Teknoloji

Dünya’nın içi bildiğiniz gibi değil

 

Yeni deneysel çalışma, tam bu noktaya oturan tuhaf bir fiziksel durumu işaret ediyor: Süperiyonik faz. Bu fazda alaşımın demir kısmı kristal düzenini koruyarak katı kalıyor; karbon gibi daha hafif atomlar ise bu katı kafesin içinde akışkan gibi yer değiştirip dolaşabiliyor. Yani malzeme, aynı anda hem “düzenli ve katı”, hem de “içinde hareketli bir bileşen taşıyan” hibrit bir hale bürünüyor. Bu da iç çekirdeğin “tereyağı gibi yumuşak” hissi veren elastik davranışını açıklayabilecek bir mekanizma sunuyor.

ÇEKİRDEK NEDEN YUMUŞAK

Bir maddeyi “sert” yapan şeylerden biri, şekil değiştirmeye ne kadar direndiğidir. Kayma dalgaları tam da bunu yoklar: Malzemeyi yanlamasına “bükerek” ilerler.

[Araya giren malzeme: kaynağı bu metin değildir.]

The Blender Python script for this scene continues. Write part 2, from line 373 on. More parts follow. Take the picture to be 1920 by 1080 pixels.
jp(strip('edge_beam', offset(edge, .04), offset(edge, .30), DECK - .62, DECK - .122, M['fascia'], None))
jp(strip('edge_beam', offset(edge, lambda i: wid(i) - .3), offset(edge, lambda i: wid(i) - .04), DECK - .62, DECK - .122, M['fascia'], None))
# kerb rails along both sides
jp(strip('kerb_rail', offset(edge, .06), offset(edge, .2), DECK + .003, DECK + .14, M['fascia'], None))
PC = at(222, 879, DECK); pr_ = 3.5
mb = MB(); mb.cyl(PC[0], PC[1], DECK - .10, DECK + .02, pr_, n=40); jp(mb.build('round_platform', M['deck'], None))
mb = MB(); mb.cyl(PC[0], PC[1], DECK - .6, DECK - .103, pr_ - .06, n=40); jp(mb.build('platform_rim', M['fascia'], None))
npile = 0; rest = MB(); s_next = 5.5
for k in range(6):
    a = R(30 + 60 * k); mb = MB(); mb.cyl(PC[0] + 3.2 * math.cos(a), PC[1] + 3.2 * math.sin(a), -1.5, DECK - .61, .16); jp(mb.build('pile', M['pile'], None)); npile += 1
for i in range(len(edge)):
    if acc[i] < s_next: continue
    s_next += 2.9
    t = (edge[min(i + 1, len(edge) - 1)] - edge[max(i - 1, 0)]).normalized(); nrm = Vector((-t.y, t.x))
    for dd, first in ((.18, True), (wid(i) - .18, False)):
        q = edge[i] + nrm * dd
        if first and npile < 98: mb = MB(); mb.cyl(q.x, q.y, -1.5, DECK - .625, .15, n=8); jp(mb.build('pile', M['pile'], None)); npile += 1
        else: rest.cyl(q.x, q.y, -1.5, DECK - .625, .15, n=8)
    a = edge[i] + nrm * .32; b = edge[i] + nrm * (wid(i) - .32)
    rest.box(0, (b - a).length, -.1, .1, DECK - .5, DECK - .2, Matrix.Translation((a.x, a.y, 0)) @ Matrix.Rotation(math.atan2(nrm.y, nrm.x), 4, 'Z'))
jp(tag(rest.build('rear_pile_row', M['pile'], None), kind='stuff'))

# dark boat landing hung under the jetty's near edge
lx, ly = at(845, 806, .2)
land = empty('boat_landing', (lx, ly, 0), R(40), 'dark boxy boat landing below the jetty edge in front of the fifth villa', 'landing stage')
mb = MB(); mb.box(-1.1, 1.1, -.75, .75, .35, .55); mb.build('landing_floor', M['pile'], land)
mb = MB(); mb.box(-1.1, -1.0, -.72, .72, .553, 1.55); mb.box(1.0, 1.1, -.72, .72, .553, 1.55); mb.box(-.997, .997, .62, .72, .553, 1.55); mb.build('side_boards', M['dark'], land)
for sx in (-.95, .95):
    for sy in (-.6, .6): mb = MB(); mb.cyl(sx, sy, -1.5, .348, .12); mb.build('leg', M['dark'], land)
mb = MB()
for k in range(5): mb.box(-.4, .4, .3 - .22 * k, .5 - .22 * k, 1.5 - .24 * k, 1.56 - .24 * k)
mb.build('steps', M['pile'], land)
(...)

Eğer kayma dalgaları yavaşlıyorsa, içerideki yapı kaymaya karşı daha az direnç gösteriyor olabilir. Süperiyonik senaryoda demir kafes ayakta kalsa bile, aradaki karbonun hareketliliği toplam rijitliği düşürüyor; sonuçta iç çekirdek, tamamen katı bir metal küre kadar “tok” davranmıyor.

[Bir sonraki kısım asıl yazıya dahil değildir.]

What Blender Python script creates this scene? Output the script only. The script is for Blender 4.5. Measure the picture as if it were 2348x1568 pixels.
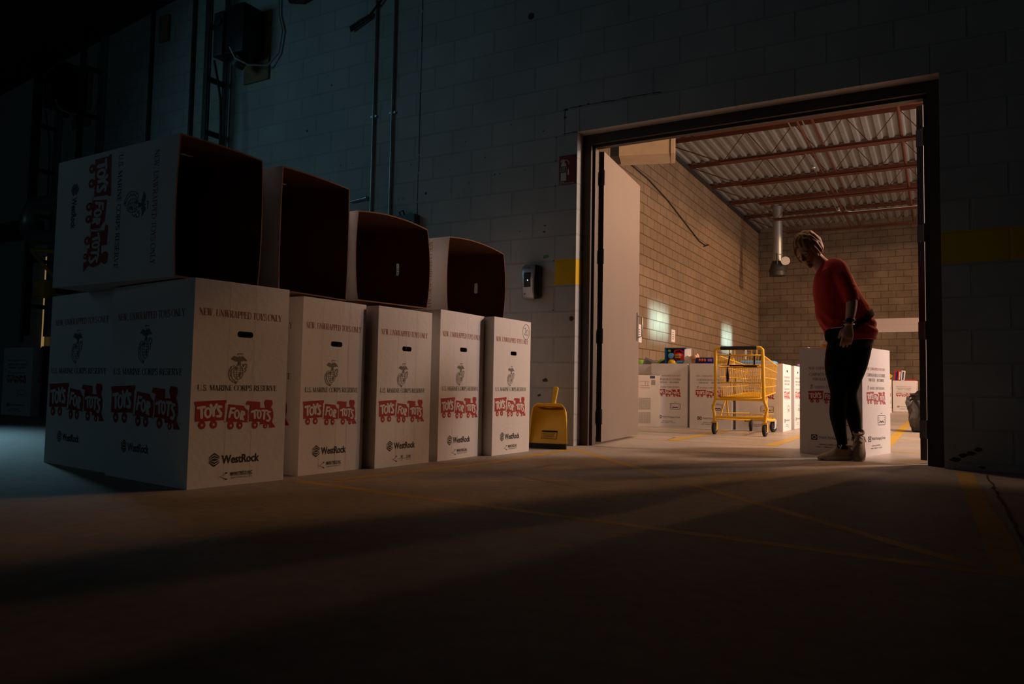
import bpy, bmesh, math, random
from mathutils import Vector, Matrix, noise
random.seed(7)
PI = math.pi
sc = bpy.context.scene
for o in list(bpy.data.objects): bpy.data.objects.remove(o)
C = sc.collection

# ------------------------------------------------------------------ camera, world, light, exposure
cam_d = bpy.data.cameras.new('camera'); cam = bpy.data.objects.new('camera', cam_d); C.objects.link(cam)
cam_d.sensor_fit = 'HORIZONTAL'; cam_d.sensor_width = 36.0; cam_d.lens = 1726.138 / 2348 * 36; cam_d.clip_start = .05
def cam_rot(pitch, yaw, roll):
    cp, sp = math.cos(pitch), math.sin(pitch)
    f = Vector((math.sin(yaw) * cp, math.cos(yaw) * cp, sp))
    r0 = Vector((math.cos(yaw), -math.sin(yaw), 0)); u0 = r0.cross(f)
    r = math.cos(roll) * r0 + math.sin(roll) * u0
    u = -math.sin(roll) * r0 + math.cos(roll) * u0
    return Matrix((r, u, -f)).transposed()
cam.matrix_world = Matrix.Translation((2.4395, -5.2802, .4527)) @ cam_rot(.0578723, -.5160365, .0185323).to_4x4()
sc.camera = cam
sc.view_settings.view_transform = 'Standard'; sc.view_settings.look = 'None'
sc.view_settings.gamma = 1; sc.view_settings.exposure = 0; sc.view_settings.use_curve_mapping = False

w = bpy.data.worlds.new('world'); sc.world = w; w.use_nodes = True
w.node_tree.nodes['Background'].inputs[0].default_value = (.25, .45, .6, 1)
w.node_tree.nodes['Background'].inputs[1].default_value = .0004

def area(name, loc, direction, sx, sy, power, col, spread=180):
    d = bpy.data.lights.new(name, 'AREA'); d.shape = 'RECTANGLE'; d.size = sx; d.size_y = sy
    d.energy = power; d.color = col; d.spread = math.radians(spread)
    o = bpy.data.objects.new(name, d); C.objects.link(o); o.location = loc
    o.rotation_euler = Vector(direction).to_track_quat('-Z', 'Y').to_euler()
    return o
# lights of the place: name, kind, position, direction, (size), power, colour, (spread / cone)
def spot(name, loc, direction, power, col, angle, blend=.5, r=.2):
    d = bpy.data.lights.new(name, 'SPOT'); d.energy = power; d.color = col; d.spot_size = math.radians(angle); d.spot_blend = blend
    d.shadow_soft_size = r
    o = bpy.data.objects.new(name, d); C.objects.link(o); o.location = loc
    o.rotation_euler = Vector(direction).to_track_quat('-Z', 'Y').to_euler()
    return o
def rgb(r, g, b):      # watts per channel -> power and colour
    k = max(r, g, b, 1e-6); return k, (r / k, g / k, b / k)
#LIGHTS
# daylight through the open dock door in the storeroom's right wall
LT = {}
def put(key, fn, name, *a, pw=(1, 1, 1), tail=()):
    p, c = rgb(*pw); LT[key] = fn(name, *a, p, c, *tail)
put('D', area, 'dock_door_daylight', (9.7, 8.0, 1.9), (-1, 0, 0), 7.5, 3.4, pw=(560, 420, 360))
# two bluish strips of sky light through the door windows
put('W', area, 'window_daylight', (9.6, 9.35, 1.78), (-1, 0, 0), 1.1, .55, pw=(4.2, 8.2, 9.6), tail=(2.6,))
put('X', area, 'window_daylight', (9.6, 14.95, 1.78), (-1, 0, 0), 1.0, .6, pw=(4.8, 9.2, 10.8), tail=(2.6,))
# high-bay lamps of the storeroom, cut off upwards: a pale one on the right, orange ones further in and near the door
put('c', spot, 'work_lamp', (4.7, 3.2, 3.3), (0, 0, -1), pw=(760, 535, 440), tail=(177, .06, .3))
put('b', spot, 'high_bay_lamp', (4.4, 5.0, 4.6), (0, 0, -1), pw=(430, 200, 62), tail=(177, .06))
put('h', spot, 'door_lamp', (1.2, 1.3, 4.6), (0, 0, -1), pw=(85, 54, 36), tail=(177, .06))
put('P', spot, 'high_bay_lamp', (5.2, 13.6, 5.05), (0, 0, -1), pw=(950, 510, 270), tail=(177, .06))
# cold daylight of the dark hall, with one added fill lamp
put('H', area, 'hall_daylight', (-4.0, -9.5, 1.9), (.12, 1, .06), 4.0, 2.4, pw=(2.9, 5.3, 6.5))
put('J', area, 'hall_wall_fill', (-5.0, -3.7, 3.4), (2.9, 3.5, -.8), 1.4, 1.0, pw=(1.25, 2.8, 3.5), tail=(100,))  # added fill: brightens the wall above the cartons
put('G', area, 'dock_gap_daylight', (-8.6, -.6, 1.6), (5.6, -1.75, -1.6), .5, .4, pw=(.28, .56, .7), tail=(14,))
#ENDLIGHTS

# ------------------------------------------------------------------ helpers
def mat(name, col, rough=.6, metal=0, emit=None, var=0, vscale=8, bump=0, bscale=60, spec=.4):
    m = bpy.data.materials.new(name); m.use_nodes = True; nt = m.node_tree; b = nt.nodes['Principled BSDF']
    b.inputs['Base Color'].default_value = (*col, 1); b.inputs['Roughness'].default_value = rough
    b.inputs['Metallic'].default_value = metal; b.inputs['Specular IOR Level'].default_value = spec
    if emit:
        b.inputs['Emission Color'].default_value = (*emit[0], 1); b.inputs['Emission Strength'].default_value = emit[1]
    if var or bump:
        tc = nt.nodes.new('ShaderNodeTexCoord')
    if var:
        n = nt.nodes.new('ShaderNodeTexNoise'); n.inputs['Scale'].default_value = vscale; n.inputs['Detail'].default_value = 6
        nt.links.new(tc.outputs['Object'], n.inputs['Vector'])
        mx = nt.nodes.new('ShaderNodeMix'); mx.data_type = 'RGBA'
        mx.inputs[6].default_value = (*[c * (1 - var) for c in col], 1); mx.inputs[7].default_value = (*[min(1, c * (1 + var)) for c in col], 1)
        nt.links.new(n.outputs['Fac'], mx.inputs[0]); nt.links.new(mx.outputs[2], b.inputs['Base Color'])
    if bump:
        n2 = nt.nodes.new('ShaderNodeTexNoise'); n2.inputs['Scale'].default_value = bscale; n2.inputs['Detail'].default_value = 4
        nt.links.new(tc.outputs['Object'], n2.inputs['Vector'])
        bp = nt.nodes.new('ShaderNodeBump'); bp.inputs['Strength'].default_value = bump; bp.inputs['Distance'].default_value = .01
        nt.links.new(n2.outputs['Fac'], bp.inputs['Height']); nt.links.new(bp.outputs[0], b.inputs['Normal'])
    return m

class MB:
    """collects shapes; build() links them as ONE mesh object"""
    def __init__(s): s.v = []; s.f = []; s.m = []; s.sm = []
    def add(s, vs, fs, mi=0, smooth=False):
        b = len(s.v); s.v += [tuple(v) for v in vs]
        for f in fs: s.f.append([b + i for i in f]); s.m.append(mi); s.sm.append(smooth)
        return s
    def box(s, c, d, mi=0, rot=None, taper=1.0):
        hx, hy, hz = d[0] / 2, d[1] / 2, d[2] / 2
        vs = [Vector((x * hx * (taper if z > 0 else 1), y * hy * (taper if z > 0 else 1), z * hz)) for z in (-1, 1) for x, y in ((-1, -1), (1, -1), (1, 1), (-1, 1))]
        if rot is not None: vs = [rot @ v for v in vs]
        vs = [v + Vector(c) for v in vs]
        return s.add(vs, [(3, 2, 1, 0), (4, 5, 6, 7), (0, 1, 5, 4), (1, 2, 6, 5), (2, 3, 7, 6), (3, 0, 4, 7)], mi)
    def rbox(s, c, d, r=.01, mi=0, rot=None):
        """box with chamfered vertical and horizontal edges"""
        bm = bmesh.new(); bmesh.ops.create_cube(bm, size=1)
        for v in bm.verts: v.co = Vector((v.co.x * d[0], v.co.y * d[1], v.co.z * d[2]))
        bmesh.ops.bevel(bm, geom=bm.edges[:], offset=r, segments=3, profile=.5, affect='EDGES')
        bm.verts.index_update()
        vs = [v.co.copy() for v in bm.verts]
        if rot is not None: vs = [rot @ v for v in vs]
        vs = [v + Vector(c) for v in vs]; fs = [[v.index for v in f.verts] for f in bm.faces]; bm.free()
        return s.add(vs, fs, mi, True)
    def tube(s, pts, r, n=8, mi=0, closed=False, cap=True, flat=(1, 1)):
        pts = [Vector(p) for p in pts]; N = len(pts)
        rs = r if isinstance(r, (list, tuple)) else [r] * N
        ring = []; prev = None
        for i, p in enumerate(pts):
            if closed: t = pts[(i + 1) % N] - pts[i - 1]
            else: t = pts[min(i + 1, N - 1)] - pts[max(i - 1, 0)]
            t = t.normalized() if t.length > 1e-9 else Vector((0, 0, 1))
            if prev is None:
                a = Vector((0, 0, 1)) if abs(t.z) < .9 else Vector((1, 0, 0)); nrm = (a - t * a.dot(t)).normalized()
            else:
                nrm = prev - t * prev.dot(t); nrm = nrm.normalized() if nrm.length > 1e-6 else prev
            prev = nrm; bi = t.cross(nrm)
            ring.append([p + (nrm * math.cos(2 * PI * k / n) * flat[0] + bi * math.sin(2 * PI * k / n) * flat[1]) * rs[i] for k in range(n)])
        vs = [v for rg in ring for v in rg]; fs = []
        for i in range(N if closed else N - 1):
            j = (i + 1) % N
            for k in range(n): fs.append((i * n + k, i * n + (k + 1) % n, j * n + (k + 1) % n, j * n + k))
        s.add(vs, fs, mi, True)
        if cap and not closed: s.add(ring[0], [tuple(range(n - 1, -1, -1))], mi); s.add(ring[-1], [tuple(range(n))], mi)
        return s
    def cyl(s, a, b, r, n=16, mi=0, r2=None):
        return s.tube([a, b], [r, r if r2 is None else r2], n, mi)
    def loft(s, rings, mi=0, cap=True, smooth=True):
        n = len(rings[0]); vs = [v for r in rings for v in r]; fs = []
        for i in range(len(rings) - 1):
            for k in range(n): fs.append((i * n + k, i * n + (k + 1) % n, (i + 1) * n + (k + 1) % n, (i + 1) * n + k))
        if cap: fs += [tuple(range(n - 1, -1, -1)), tuple((len(rings) - 1) * n + k for k in range(n))]
        return s.add(vs, fs, mi, smooth)
    def ball(s, c, r, mi=0, n=16, m=10, rot=None):
        r = r if isinstance(r, (tuple, list)) else (r, r, r); vs = []
        for i in range(m + 1):
            th = PI * i / m
            for k in range(n):
                a = 2 * PI * k / n; v = Vector((r[0] * math.sin(th) * math.cos(a), r[1] * math.sin(th) * math.sin(a), r[2] * math.cos(th)))
                vs.append((rot @ v if rot is not None else v) + Vector(c))
        fs = [(i * n + k, (i + 1) * n + k, (i + 1) * n + (k + 1) % n, i * n + (k + 1) % n) for i in range(m) for k in range(n)]
        return s.add(vs, fs, mi, True)
    def prism(s, poly, fr, th, mi=0):
        """extrude a 2D polygon; fr maps (u, v, w) to a point"""
        n = len(poly); vs = [fr(u, v, 0) for u, v in poly] + [fr(u, v, th) for u, v in poly]
        return s.add(vs, [tuple(range(n - 1, -1, -1)), tuple(range(n, 2 * n))] + [(i, (i + 1) % n, n + (i + 1) % n, n + i) for i in range(n)], mi)
    def build(s, name, mats, parent=None, loc=None, rot=None):
        me = bpy.data.meshes.new(name); me.from_pydata([tuple(v) for v in s.v], [], s.f)
        mats = mats if isinstance(mats, (list, tuple)) else [mats]
        for m in mats: me.materials.append(m)
        me.polygons.foreach_set('material_index', s.m); me.polygons.foreach_set('use_smooth', s.sm); me.validate(); me.update()
        o = bpy.data.objects.new(name, me); C.objects.link(o)
        if parent: o.parent = parent
        if loc is not None: o.location = loc
        if rot is not None: o.rotation_euler = rot
        return o
def tag(o, label=None, cat=None, group=None, kind=None):
    if label: o['label'] = label
    if cat: o['category'] = cat
    if group: o['group'] = group
    if kind: o['kind'] = kind
    return o
def empty(name, loc=(0, 0, 0), rz=0, label=None, cat=None, group=None, kind=None):
    o = bpy.data.objects.new(name, None); C.objects.link(o); o.location = loc; o.rotation_euler = (0, 0, rz); o.empty_display_size = .1
    return tag(o, label, cat, group, kind)
def copy_tree(o, parent=None):
    c = o.copy(); C.objects.link(c)
    if parent: c.parent = parent
    for ch in list(o.children): copy_tree(ch, c)
    return c
def structure(o, label=None): return tag(o, label=label, kind='structure')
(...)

Araştırmacılar ayrıca sismikte sık geçen Poisson oranı gibi ölçümlerin de bu tabloyla uyuştuğunu vurguluyor. Basitçe söylemek gerekirse Poisson oranı, bir şey sıkıştırıldığında yanlara doğru ne kadar “şiştiğini” anlatır. İç çekirdek için ölçülen değerlerin yüksek olması, malzemenin sandığımızdan daha “esnek ve sıkışabilir” bir karakter taşıdığına işaret ediyor.

TABANCAYLA ÇEKİRDEK TESTİ

Ekip, iç çekirdeğin koşullarını doğrudan görmek imkânsız olduğu için laboratuvarda “anlık çekirdek koşulları” üretmeye çalıştı. Bunun için iki kademeli ışık gazı tabancalarıyla demir–karbon alaşımlı minicik bir parçacık, 7 kilometre/saniyeden daha yüksek hızlarla bir hedefe fırlatıldı. Çarpışmanın yarattığı şok dalgası, numuneyi çok kısa bir süreliğine 140 gigapaskal basınca ve 2 bin 600 Kelvin civarı sıcaklığa taşıdı.

Bu değerler, iç çekirdeğin tahmini 330-360 gigapaskal basıncı ve 5 bin-6 bin Kelvin sıcaklığı kadar uç değil. Ama araştırmacılara göre kritik olan, malzemenin “süperiyonik davranışa” geçip geçmediğini test etmekti. Üstelik bu koşullar nanosaniye ile mikrosaniye aralığında sürse de, lazerler ve hızlı sensörlerle yoğunluk, sıcaklık ve dalga yayılımı gibi parametreleri okumaya yetecek kadar uzun.

Sonuçlar, demir–karbon alaşımının kayma dalgası hızında belirgin bir düşüşe işaret etti. Yani iç çekirdekteki “yavaş kayma dalgaları” bulmacasını açıklayan fiziksel tablo, ilk kez deneysel olarak desteklenmiş oldu. Bilim insanları, bu yaklaşımın yalnızca Dünya için değil, benzer çekirdeklere sahip “Dünya benzeri” gezegenlerin iç yapısını anlamada da yeni bir kapı aralayabileceğini düşünüyor.

İşin bir başka önemli tarafı da manyetik alan: Dünya’nın manyetik kalkanı, derinlerdeki iletken malzemelerin ısı ve hareket dinamikleriyle bağlantılı. İç çekirdeğin daha “dinamik” bir iç yapıya sahip olması, bu büyük motorun ayrıntılarını çözmek için yeni ipuçları sunabilir.